Field tip: any homerun over 75 feet on a 20A circuit, default to 10 AWG. The wire costs a few dollars more. The callback to fix a flickering kitchen costs an afternoon.

Resistance Math for Troubleshooting

A meter across a de-energized load tells you what should draw current. A 1500W toaster on 120V should read about 9.6 ohms cold (R = V² / P = 14400 / 1500). Read 80 ohms, the element is failing open. Read 0.5 ohms, you have a short to chassis or a pinched conductor.

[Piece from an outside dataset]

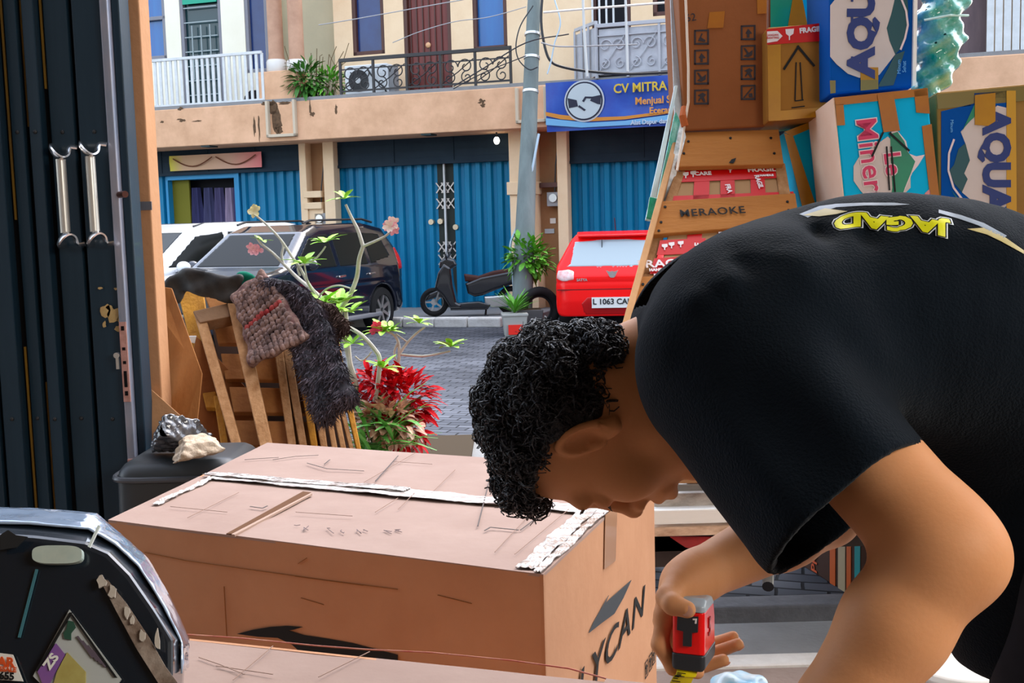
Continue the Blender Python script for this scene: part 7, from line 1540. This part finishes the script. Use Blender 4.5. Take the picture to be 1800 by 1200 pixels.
printed('print_swash', strip([(1700, 402), (1730, 400), (1760, 412), (1800, 440), (1800, 446), (1760, 424), (1735, 412)]), mat('shirt_print_sand', (.6, .52, .25)), idf, .0014)
printed('print_swash', strip([(1650, 368), (1690, 378), (1730, 392), (1770, 414), (1765, 418), (1720, 396), (1685, 384), (1650, 374)]), mat('shirt_print_grey', (.3, .36, .42)), idf, .0014)
# ---- trousers and shoes
def trousers(p):
    d = smin(legs(p, .008), torso(p, -.016), .02); d = np.maximum(d, p[:, 2] - (float(HIPN[2]) + .06)); d = np.maximum(d, .05 - p[:, 2]); q = p
    return d + .003 * np.sin(q[:, 2] * 40 + q[:, 0] * 20)
V, Q = sdf_mesh(trousers, lo_, hi_, .007, 5); np_obj('trousers', V, Q, mat('black_denim', (.012, .012, .015), .9, col2=(.02, .02, .025), scale=20), MAN, rel=man_loc)
for ft in (FTN, FTF):
    def fs(p): return np.maximum(smin(seg_d(p, (ft[0] + .03, ft[1], .045), (ft[0] - .17, ft[1], .035), .048, .042), seg_d(p, (ft[0], ft[1], .05), (ft[0], ft[1], .10), .05), .03), .002 - p[:, 2])
    V, Q = sdf_mesh(fs, (ft[0] - .3, ft[1] - .12, -.03), (ft[0] + .15, ft[1] + .12, .2), .006, 4); np_obj('shoe', V, Q, M_black, MAN, rel=man_loc)
# ---- hair
def skullcap(p):
    q = toH(p); return ell_d(q, (0, -.012, .034), (.073, .090, .079))
def hairline(q):     # >0 where hair grows, q in head axes
    y, z = q[:, 1], q[:, 2]
    zl = np.interp(y, [-.12, -.091, -.045, -.026, -.015, -.004, .023, .053, .066, .081, .10], [-.072, -.066, -.048, -.035, .023, .050, .066, .074, .070, .060, .056])
    return z - zl
def hair(p):
    q = toH(p); base = np.minimum(ell_d(q, (0, -.013, .036), (.084, .0965, .0855)), 9)
    d = smin(base, ell_d(q, (0, .050, .082), (.050, .028, .024)), .02); d = smin(d, ell_d(q, (0, -.080, -.010), (.058, .022, .045)), .01)
    n = .0035 * np.sin(q[:, 0] * 95 + 2 * np.sin(q[:, 2] * 60)) * np.sin(q[:, 1] * 88 + 1.5 * np.sin(q[:, 0] * 50)) + .0028 * np.sin(q[:, 2] * 120 + q[:, 1] * 60) + .002 * np.sin(q[:, 1] * 190 + q[:, 0] * 130) * np.sin(q[:, 2] * 170)
    hl = hairline(q); return smax(d + n + .002, -hl - .001 * np.sin(q[:, 1] * 400), .010)
V, Q = sdf_mesh(hair, HC - .17, HC + .17, .0028, 4)
M_hair = mat('black_curly_hair', (.006, .006, .009), .38, col2=(.014, .013, .018), scale=60, mix=.5, spec=.6, bump=1.0, bscale=160)
HR = np_obj('hair', V, Q, M_hair, MAN, rel=man_loc)
rs = np.random.RandomState(21); rh = random.Random(21); m = MB(); m.smooth = True; grav = np.array((0, 0, -1.0))
cnt = 0
idx = rs.permutation(len(V))
for i in idx:
    p0 = V[i]; q = toH(p0[None])[0]
    if hairline(q[None])[0] < .004 or (q[0] > .05 and -.035 < q[1] < .03 and q[2] < .052): continue
    e = 1e-3; g = np.array([hair((p0 + np.eye(3)[k] * e)[None])[0] - hair((p0 - np.eye(3)[k] * e)[None])[0] for k in range(3)]); n = g / (np.linalg.norm(g) + 1e-9)
    front = max(0, q[1] - .01) / .09; back = q[1] < -.06
    t = np.cross(n, rs.normal(size=3)); t /= np.linalg.norm(t) + 1e-9; b = np.cross(n, t)
    R_ = rh.choice((1, 1, 1.5)) * rh.uniform(.003, .0062) * (1.15 if front > .4 else 1); turns = rh.uniform(.7, 1.6); pts = []; drift = n * .25 + grav * (.15 + .35 * front) + t * rh.uniform(-.4, .4)
    L_ = rh.uniform(.004, .010) * (1 + .5 * front)
    for s_ in range(10):
        a = 2 * math.pi * turns * s_ / 9; c = p0 - n * .002 + n * R_ * (1 - math.cos(a)) * .65 + t * R_ * math.sin(a) + b * .0015 * s_ * rh.uniform(.5, 1) + drift * L_ * s_ / 9; pts.append(Vector(c))
    th_ = rh.uniform(.0006, .0016); m.tube(pts, [th_ * (1 - .06 * s_) for s_ in range(10)], 4, caps=False); cnt += 1
    if cnt >= 3200: break
m.build('curls', M_hair, HR, rel=man_loc)
m = MB()
for k in range(9): a = fromH((.022 + .002 * k, .0855 - .0006 * abs(k - 4), .001)); m.tube([Vector(a), Vector(a + (fw_h * .006 - up_h * .004))], [.0005, .0002], 4)
for k in range(26):
    a = fromH((.014 + .0012 * k, .0885 - .00045 * max(0, k - 8), .026 + .003 * math.sin(k / 25 * 3.0))); m.tube([Vector(a), Vector(a + lf_h * .006 + fw_h * .001 + up_h * .002)], [.0008, .0003], 4)
m.build('brow_and_lashes', M_hair, MAN, rel=man_loc)
# thumb nail and finger nails
m = MB(); m.smooth = True
def nail(c, dv, nrm, L_=.0058, W_=.0045):
    dv = Vector(dv).normalized(); nrm = Vector(nrm); nrm = (nrm - dv * nrm.dot(dv)).normalized(); s_ = dv.cross(nrm); Mx = Matrix((dv, s_, nrm)).transposed(); m.ell(c, (L_, W_, .0012), 6, Mx)
t3, t4 = A_(*TH[2]), A_(*TH[3]); nail(t4 - (t4 - t3) / np.linalg.norm(t4 - t3) * .002 - f_v * .0080, t4 - t3, -f_v + u_v * .1, .0072, .0058); M_nail = mat('nail_pink', (.55, .30, .22), .3); m.build('thumb_nail', M_nail, MAN, rel=man_loc)
for pts, rs_ in RF[1:]:
    m = MB(); m.smooth = True; a, b = A_(*pts[2]), A_(*pts[3]); dv = (b - a) / np.linalg.norm(b - a); nail(b + dv * .001 + r_v * .002 - u_v * .0045, dv, -u_v * .6 + r_v * .6); m.build('finger_nail', M_nail, MAN, rel=man_loc)
# ================================================================== tape measure in his hand
th_ = math.radians(20); back = f_v * math.cos(th_) + r_v * math.sin(th_); side = r_v * math.cos(th_) - f_v * math.sin(th_); upt = u_v * .998 + side * .03; upt /= np.linalg.norm(upt)
c_fr = A_(1209, 1116, 1.168); TC = c_fr + back * .032; RT = np.stack([side, back, upt], 1)
T_ = thing('tape_measure', 'red and black tape measure held in the hand with its yellow blade out', 'tape measure', tuple(TC)); trl = tuple(TC)
def case(p, g=0.0):
    q = (p - TC) @ RT; x, y, z = q.T
    d2 = poly_d(y, z, [(-.032, -.036), (.030, -.036), (.034, -.028), (.034, .008), (.028, .024), (.014, .034), (-.020, .036), (-.031, .030)]) - g
    return smax(d2, np.abs(x) - .0168 - g, .006)
lo2, hi2 = np.array(TC) - .06, np.array(TC) + .06; zq = lambda p: ((p - TC) @ RT)
V, Q = sdf_mesh(lambda p: np.maximum(np.maximum(case(p), zq(p)[:, 2] - .0235), -.020 - zq(p)[:, 2]), lo2, hi2, .0011, 4); cs_ = np_obj('case', V, Q, mat('tape_red', (.72, .012, .012), .3, coat=.5), T_, rel=trl)
V, Q = sdf_mesh(lambda p: np.maximum(case(p, .0006), .0235 - zq(p)[:, 2]), lo2, hi2, .0011, 4); np_obj('top_grip', V, Q, mat('tape_grey', (.32, .36, .40), .35, coat=.3), T_, rel=trl)
V, Q = sdf_mesh(lambda p: np.maximum(case(p, .0006), .020 + zq(p)[:, 2]), lo2, hi2, .0011, 4); np_obj('base', V, Q, mat('tape_black', (.02, .022, .026), .45), T_, rel=trl)
Tm = lambda x, y, z: Vector(TC + RT @ np.array((x, y, z)))
def tpoly(name, pts, m_, y=-.0325, th=.0014, par=T_):
    mm = MB(); mm.slab([Tm(a, y, b) for a, b in pts], Vector(-back), th); return mm.build(name, m_, par, rel=trl, bevel=.0003)
tpoly('lock_button', [(-.011, .020), (.0105, .020), (.0105, .004), (.0045, .0035), (.0045, -.011), (-.0045, -.011), (-.0045, .004), (-.011, .005)], mat('tape_black', (.02, .022, .026)), -.0345, .003)
tpoly('white_mark', [(.005, .018), (.0095, .0185), (.009, .013), (.007, .013), (.0075, .0165), (.005, .0165)], mat('print_white', (.7, .7, .7)), -.0349, .0006)
mm = MB(); q0 = Tm(.0172, -.004, .003); letters(mm, '5', frame(q0, Vector(back), Vector(upt)), .026, .0006, .0006); mm.build('side_number', mat('tape_dark_red', (.25, .005, .01), .4), cs_, rel=trl)
mm = MB(); pts = [Tm(.0, -.026, -.034), Tm(-.001, -.031, -.042), Vector(A_(1200, 1192, 1.172)), Vector(A_(1180, 1235, 1.18)), Vector(A_(1150, 1290, 1.185))]
Vb = []
for p_ in [Vector(q) for q in spline(pts, 4)]:
    for k in range(5): s_ = (k - 2) / 2; Vb.append(p_ + Vector(side) * s_ * .0105 + Vector(back) * (-.0022 + .0022 * s_ * s_))
Vb += [v + Vector(back) * .0004 for v in Vb]; nr = len(Vb) // 10; N = nr * 5; Fb = []
for i in range(nr - 1):
    for k in range(4): a = i * 5 + k; Fb += [(a, a + 1, a + 6, a + 5), (a + N, a + N + 5, a + N + 6, a + N + 1)]
mm.add(Vb, Fb); bl = mm.build('blade', mat('blade_yellow', (.68, .55, .015), .35, coat=.3), T_, rel=trl, smooth=True)
mm = MB(); sp2 = [Vector(q) for q in spline(pts, 12)]
for i in range(8, len(sp2) - 1, 2):
    L_ = .009 if i % 6 == 2 else .005; a = sp2[i] + Vector(side) * -.0095 - Vector(back) * .0016; mm.beam(a, a + Vector(side) * L_ - Vector(back) * .0008, .0006, .0006)
mm.build('graduation', M_ink, bl, rel=trl)
# pale object on the floor behind him, bottom right
pw = P(1690, 1230, 1.9); r = thing('white_tub', 'white plastic tub on the floor, glimpsed under the forearm at the bottom right', 'tub', (pw.x, pw.y, 0)); m = MB(); zt = P(1690, 1160, 1.9).z; m.lathe([(.075, 0), (.082, zt - .05), (.092, zt - .05), (.092, zt - .01), (.082, zt), (.001, zt)], (0, 0, 0), 28); m.build('tub_body', mat('white_tub_plastic', (.42, .40, .37), .6), r, smooth=True, bevel=.003)
m = MB(); m.tube([(.092 * math.cos(a), .092 * math.sin(a), zt - .03) for a in [2 * math.pi * k / 32 for k in range(33)]], .004, 6, caps=False); m.build('rim', mat('white_tub_plastic', (.7, .7, .66)), r)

For motors and transformers, cold resistance is lower than running impedance because reactance hasn't kicked in yet. Do not condemn a motor on DC resistance alone. Compare phase to phase on a three-phase motor, and any leg more than 10% off the others is suspect.

  1. Kill power, lock out, verify dead with a known-good meter.
  2. Disconnect the load from the circuit so you read the load only.
  3. Measure resistance across the load terminals.
  4. Compare to V² / P or to the manufacturer's spec.
  5. Measure load to ground. Anything under 1 megohm on a 120V circuit is a red flag.

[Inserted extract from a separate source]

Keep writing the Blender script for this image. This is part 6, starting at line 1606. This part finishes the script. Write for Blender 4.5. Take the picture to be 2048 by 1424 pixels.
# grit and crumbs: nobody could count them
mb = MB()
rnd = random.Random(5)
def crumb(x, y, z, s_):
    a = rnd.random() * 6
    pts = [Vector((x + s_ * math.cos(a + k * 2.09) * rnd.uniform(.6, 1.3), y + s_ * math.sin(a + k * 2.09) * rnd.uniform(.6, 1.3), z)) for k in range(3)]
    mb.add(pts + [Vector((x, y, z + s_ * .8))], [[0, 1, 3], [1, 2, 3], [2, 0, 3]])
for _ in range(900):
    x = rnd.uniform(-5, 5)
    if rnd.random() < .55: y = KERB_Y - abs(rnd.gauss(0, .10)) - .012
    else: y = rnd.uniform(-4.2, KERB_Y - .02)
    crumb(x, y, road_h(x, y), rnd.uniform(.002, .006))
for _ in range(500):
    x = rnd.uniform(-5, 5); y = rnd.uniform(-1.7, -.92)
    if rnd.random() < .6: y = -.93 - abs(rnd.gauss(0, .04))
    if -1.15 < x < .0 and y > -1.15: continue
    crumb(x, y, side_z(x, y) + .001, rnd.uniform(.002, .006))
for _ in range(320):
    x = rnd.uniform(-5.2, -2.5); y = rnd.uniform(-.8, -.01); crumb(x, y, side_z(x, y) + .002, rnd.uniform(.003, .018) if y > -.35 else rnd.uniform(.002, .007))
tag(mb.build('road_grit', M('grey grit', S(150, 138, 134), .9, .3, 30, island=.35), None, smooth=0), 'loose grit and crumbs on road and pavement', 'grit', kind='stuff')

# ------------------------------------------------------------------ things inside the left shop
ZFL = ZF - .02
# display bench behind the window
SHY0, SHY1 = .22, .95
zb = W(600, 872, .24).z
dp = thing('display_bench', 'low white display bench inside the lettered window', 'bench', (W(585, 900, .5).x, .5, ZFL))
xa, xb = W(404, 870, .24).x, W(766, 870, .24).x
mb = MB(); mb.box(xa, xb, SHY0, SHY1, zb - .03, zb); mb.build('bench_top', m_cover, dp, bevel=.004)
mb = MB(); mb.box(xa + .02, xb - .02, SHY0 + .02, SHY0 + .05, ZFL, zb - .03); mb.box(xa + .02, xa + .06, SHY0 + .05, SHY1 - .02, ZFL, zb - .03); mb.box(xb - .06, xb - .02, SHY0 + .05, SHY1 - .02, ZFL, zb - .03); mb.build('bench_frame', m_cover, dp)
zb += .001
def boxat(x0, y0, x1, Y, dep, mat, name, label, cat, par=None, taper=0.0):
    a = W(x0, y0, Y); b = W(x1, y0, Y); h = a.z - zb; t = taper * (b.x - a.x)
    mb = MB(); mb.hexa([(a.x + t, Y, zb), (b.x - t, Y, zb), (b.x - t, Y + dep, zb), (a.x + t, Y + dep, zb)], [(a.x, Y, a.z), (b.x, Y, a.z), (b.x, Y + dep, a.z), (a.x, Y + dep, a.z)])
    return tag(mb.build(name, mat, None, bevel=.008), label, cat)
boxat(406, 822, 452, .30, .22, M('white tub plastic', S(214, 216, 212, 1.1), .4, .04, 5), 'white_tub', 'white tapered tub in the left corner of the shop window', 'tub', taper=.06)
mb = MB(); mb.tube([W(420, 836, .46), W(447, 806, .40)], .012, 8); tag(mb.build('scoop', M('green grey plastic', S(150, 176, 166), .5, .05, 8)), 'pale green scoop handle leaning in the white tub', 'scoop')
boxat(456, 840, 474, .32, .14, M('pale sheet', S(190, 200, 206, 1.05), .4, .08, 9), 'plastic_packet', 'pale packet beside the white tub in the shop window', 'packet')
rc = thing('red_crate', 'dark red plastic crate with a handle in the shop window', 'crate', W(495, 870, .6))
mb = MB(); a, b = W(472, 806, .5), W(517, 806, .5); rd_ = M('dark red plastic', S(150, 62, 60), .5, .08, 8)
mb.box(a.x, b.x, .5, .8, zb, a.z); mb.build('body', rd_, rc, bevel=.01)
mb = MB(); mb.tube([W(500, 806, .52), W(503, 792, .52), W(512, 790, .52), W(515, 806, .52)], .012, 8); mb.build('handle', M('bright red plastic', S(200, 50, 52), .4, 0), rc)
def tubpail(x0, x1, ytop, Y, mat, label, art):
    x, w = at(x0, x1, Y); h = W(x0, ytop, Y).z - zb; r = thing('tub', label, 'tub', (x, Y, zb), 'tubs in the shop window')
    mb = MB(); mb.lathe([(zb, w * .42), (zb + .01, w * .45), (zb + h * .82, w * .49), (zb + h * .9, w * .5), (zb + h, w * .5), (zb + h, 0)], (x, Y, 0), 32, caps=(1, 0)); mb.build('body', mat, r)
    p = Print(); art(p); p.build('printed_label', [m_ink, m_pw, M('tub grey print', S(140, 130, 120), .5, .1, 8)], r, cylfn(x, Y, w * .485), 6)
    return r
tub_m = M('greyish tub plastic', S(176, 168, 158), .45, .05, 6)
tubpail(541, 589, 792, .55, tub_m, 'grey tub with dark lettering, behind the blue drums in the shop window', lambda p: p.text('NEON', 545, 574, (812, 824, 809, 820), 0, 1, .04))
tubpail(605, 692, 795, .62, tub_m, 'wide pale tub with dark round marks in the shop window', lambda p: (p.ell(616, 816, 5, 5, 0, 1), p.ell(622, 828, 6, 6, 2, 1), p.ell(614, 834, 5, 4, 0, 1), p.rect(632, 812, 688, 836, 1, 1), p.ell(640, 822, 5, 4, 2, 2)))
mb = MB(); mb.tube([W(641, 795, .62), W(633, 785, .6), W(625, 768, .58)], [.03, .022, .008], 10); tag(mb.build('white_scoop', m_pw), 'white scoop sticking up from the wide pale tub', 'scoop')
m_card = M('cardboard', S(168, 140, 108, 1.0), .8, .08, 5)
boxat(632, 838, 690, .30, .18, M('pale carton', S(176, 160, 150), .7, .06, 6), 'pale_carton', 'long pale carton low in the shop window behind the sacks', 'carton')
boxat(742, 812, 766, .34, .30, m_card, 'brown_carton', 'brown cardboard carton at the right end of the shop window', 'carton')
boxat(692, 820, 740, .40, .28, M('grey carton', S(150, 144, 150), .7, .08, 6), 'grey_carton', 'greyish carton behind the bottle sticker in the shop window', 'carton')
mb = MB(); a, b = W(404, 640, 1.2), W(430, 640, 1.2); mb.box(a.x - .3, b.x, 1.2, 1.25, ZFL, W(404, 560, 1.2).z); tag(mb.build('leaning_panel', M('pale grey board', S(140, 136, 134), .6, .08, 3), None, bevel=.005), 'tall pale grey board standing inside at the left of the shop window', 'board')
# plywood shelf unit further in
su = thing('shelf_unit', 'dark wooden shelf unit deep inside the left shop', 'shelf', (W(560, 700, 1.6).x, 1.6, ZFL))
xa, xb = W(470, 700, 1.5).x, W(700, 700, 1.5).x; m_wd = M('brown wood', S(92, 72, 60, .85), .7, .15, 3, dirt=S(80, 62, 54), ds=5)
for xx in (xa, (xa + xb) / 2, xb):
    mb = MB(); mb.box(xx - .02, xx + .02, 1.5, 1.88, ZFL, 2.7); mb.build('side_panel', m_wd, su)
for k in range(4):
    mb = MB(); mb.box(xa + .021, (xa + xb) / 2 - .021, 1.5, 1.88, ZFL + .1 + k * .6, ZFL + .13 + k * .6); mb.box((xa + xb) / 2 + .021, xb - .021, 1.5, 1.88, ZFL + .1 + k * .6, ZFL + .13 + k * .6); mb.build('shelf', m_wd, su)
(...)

GFCI, AFCI, and Why Tiny Currents Trip Them

A Class A GFCI trips at 4 to 6 mA of imbalance between hot and neutral. That is 0.004A, roughly the current through 30,000 ohms at 120V. Wet skin can drop body resistance to 1000 ohms, which puts 120 mA across a person before the breaker on the panel even notices. The GFCI sees the imbalance and clears in under 25 ms.

NEC 210.8(A) requires GFCI protection for 125V through 250V receptacles in bathrooms, kitchens, garages, basements, laundry, outdoors, and within 6 feet of sinks and tubs. NEC 210.12 requires AFCI protection on most 120V 15A and 20A branch circuits in dwelling units. AFCIs look at high-frequency signatures of arcing, not raw current, so a loose backstab can trip one without ever tripping the thermal breaker.

Field tip: nuisance AFCI trips on a refrigerator circuit usually mean a shared neutral or a damaged conductor at the box, not a defective breaker. Pull the device, inspect for nicks, and re-land on screws not stabs.

Putting It Together on a Real Panel

Take a 200A service feeding a 1980s ranch. Owner wants to add an EV charger, a heat pump water heater, and finish the basement. Service load calc per NEC 220 Part III tells you whether the existing panel takes it. Voltage drop tells you what conductor runs to the detached garage charger. NEC 210.8 and 210.12 tell you what protection the new basement circuits need.

Ohm's law is the spine of every one of those decisions. Voltage sets the system. Amperage sets the conductor and the breaker. Resistance sets the load and the safety margin. Get those three right and the rest of the code reads like a checklist instead of a puzzle.